When I was little, my mom had three ceramic mixing bowls. There was a green one, a yellow one with handles that served as spouts, and a yellow one with flowers that had been her mother's. Before the stainless steel mixing bowls entered our lives, everything she baked was mixed in these bowls. The flowered one was the largest, so it was the one she called for most often. She taught me to make yeast bread in that bowl, and I watched nasty potato salad come to life repeatedly in that bowl.
My mom died in 1998, and I took her ceramic mixing bowls and her vacuum to remember her by. The fact is, I am not that sentimental and I took these things because I could use them. When I took the bowls, one of my siblings wanted the flowered bowl. Or maybe the flowered bowl was broken. Whichever it was, I only took two of the mixing bowls.
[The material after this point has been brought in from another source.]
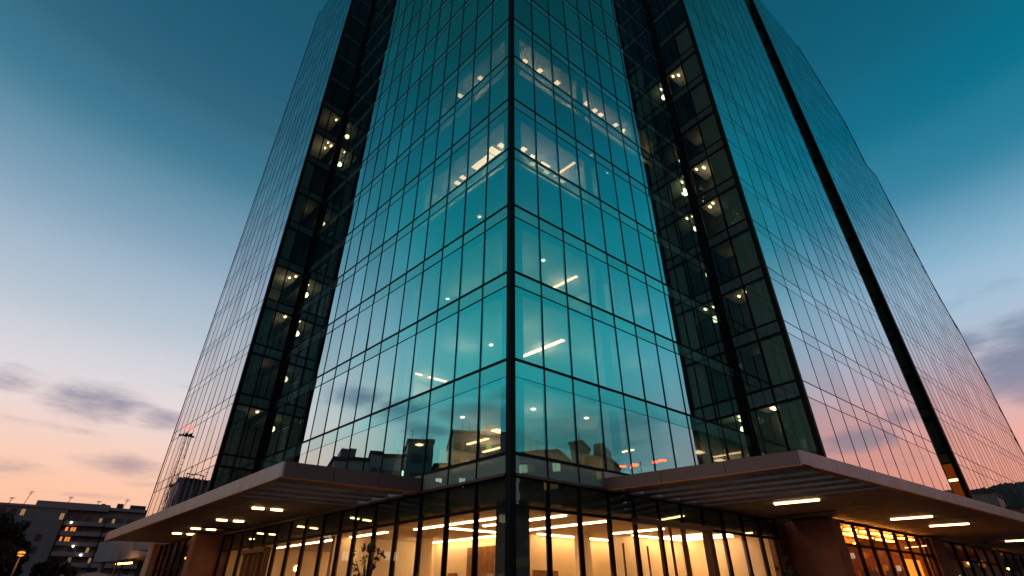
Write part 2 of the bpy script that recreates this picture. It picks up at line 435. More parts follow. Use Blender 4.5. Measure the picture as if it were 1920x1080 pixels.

It just so happened that my friend Janet had an estate sale habit that often benefited me. She was forever finding treasures for a song; she also found lots of junk, but I guess sometimes junk must be sorted in order to find treasures. About a year after my mother died, Janet gifted me with a flowered mixing bowl in a smaller size than my mother had. Janet did not know the story of the flowered mixing bowl, but it did not change the twinge of happy, warm feelings I had when I received the bowl. My low level of sentimentality meant that I was glad to have a bowl similar to my mother's, but I was also glad to use it.
Last year, Janet died, and with her, the steady flow of strange treasures in our lives. And this morning, I broke the bowl. I have been knitting many hours the past few days, and I guess my thumb was too tired to grip the freezing cold bowl. We had given the dog table scraps in it last night, and I was bringing it in this morning. As I shut the door, my left thumb simply released the bowl onto the floor.
I suddenly realized that my not so tender heart was a little hurt by the loss of this thing that actually had two people mixed up in it.
I thought it was a seedy flow the first time I read that. I see that it was a steady flow.